El Proyecto Islero es un ejemplo paradigmático de cómo la ingerencia de una superpotencia puede condicionar las aspiraciones estratégicas de un país soberano. Si bien se puede argumentar que evitar la proliferación nuclear es deseable para la paz global, también es cierto que algunos países (como Israel, Pakistán o India) han logrado desarrollar arsenales atómicos sin mayores consecuencias, mientras que otros fueron detenidos por la presión de las potencias dominantes. España siempre fue un país, que por su ubicación geográfica privilegiada, y ser tierra de paso desde grandes vuelos oceánicos y sus escalas necesarias, cumplía un importante rol estratégico como península. Además de acceso al mediterráneo en una amplia línea de costa, así como al océano Atlántico desde diferentes puntos.   

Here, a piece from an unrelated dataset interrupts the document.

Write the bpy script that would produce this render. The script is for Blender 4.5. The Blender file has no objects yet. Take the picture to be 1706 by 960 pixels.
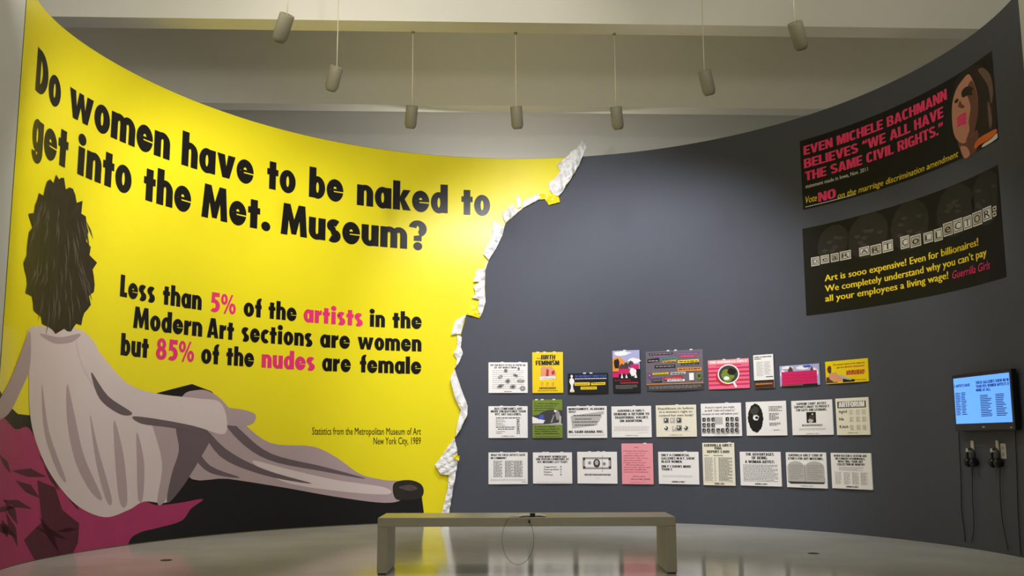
import bpy, math, random
import numpy as np
from mathutils import Vector, Matrix
from mathutils.geometry import tessellate_polygon

random.seed(7)
scene = bpy.context.scene
COL = scene.collection

# ---------------------------------------------------------------- camera, light, exposure
FPX, PITCH, ROLL, EYE = 1700.0, 0.1504186, -0.0036911, 1.1
cam_data = bpy.data.cameras.new('camera')
cam_data.lens = FPX / 1706.0 * 36.0
cam_data.sensor_width = 36.0
cam_data.clip_end = 100
camera = bpy.data.objects.new('camera', cam_data)
COL.objects.link(camera)
_c, _s, _cp, _sp = math.cos(ROLL), math.sin(ROLL), math.cos(PITCH), math.sin(PITCH)
_r = Vector((_c, -_s * _sp, _s * _cp)); _u = Vector((-_s, -_c * _sp, _c * _cp)); _f = Vector((0, _cp, _sp))
camera.matrix_world = Matrix(((_r.x, _u.x, -_f.x, 0), (_r.y, _u.y, -_f.y, 0), (_r.z, _u.z, -_f.z, EYE), (0, 0, 0, 1)))
scene.camera = camera

scene.view_settings.view_transform = 'Standard'
scene.view_settings.look = 'None'
scene.view_settings.gamma = 1.0
scene.view_settings.exposure = 0.15
scene.view_settings.use_curve_mapping = False

world = bpy.data.worlds.new('world')
scene.world = world
world.use_nodes = True
_bg = world.node_tree.nodes['Background']
_bg.inputs[0].default_value = (1.0, 0.97, 0.9, 1)
_bg.inputs[1].default_value = 0.36

WARM = (1.0, 0.90, 0.72)
COOL = (0.95, 0.95, 1.0)
NEUT = (1.0, 0.97, 0.91)

def spot(loc, target, watts, angle=100, blend=0.5, color=NEUT, size=0.05):
    d = bpy.data.lights.new('spot_beam', 'SPOT')
    d.energy = watts; d.spot_size = math.radians(angle); d.spot_blend = blend
    d.color = color; d.shadow_soft_size = size
    o = bpy.data.objects.new('spot_beam', d)
    COL.objects.link(o)
    v = Vector(target) - Vector(loc)
    o.matrix_world = Matrix.Translation(Vector(loc)) @ v.to_track_quat('-Z', 'Y').to_matrix().to_4x4()
    return o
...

En el caso de España, la relación con Estados Unidos en la segunda mitad del siglo XX fue ambigua: por un lado, beneficiosa en términos económicos y militares, pero por otro, limitante en cuanto a autonomía estratégica. La negativa estadounidense al desarrollo atómico español formó parte de una política más amplia para mantener el equilibrio de poder bajo su control. Y sin molestar a su otra gran aliado en la zona, que era el reino de Marruecos, ante un Egipto hostil, y una Argelia independiente cada vez más próxima a la Unión Soviética. España era considerada una pieza geográfica a ser utilizada en conflictos futuros, y a un puente logístico estratégico para la flota naval y aérea de la OTAN. Cierta soberanía estratégica para España, suponía una seria amenaza. Y el almirante Carrero Blanco, sucesor de Franco, estaba dispuesto desde su casticismo y patriotismo a no aceptar órdenes de nadie, más allá del jefe del estado. Probablemente, esa actitud le costaría la muerte, en un atentado con un importante tufo de operación combinada de varios servicios secretos extranjeros. Donde la CIA tuvo el máximo protagonismo, y utilizó a la banda terrorista ETA en el operativo.  Henry Kissinger estaba en España, unos días antes del atentado, y había tenido una última entrevista con Carrero Blanco. Probablemente como última oportunidad para que recapacitara.  

Hoy, la historia del Proyecto Islero sigue siendo un capítulo poco conocido pero revelador de las tensiones entre soberanía nacional, ambiciones tecnológicas y control geopolítico. También plantea preguntas incómodas: ¿Qué países pueden decidir libremente su desarrollo militar? ¿Dónde está el límite entre cooperación internacional e injerencia externa?



                              Henry Kissinger y Francisco Franco días antes del atentado a Carrero Blanco.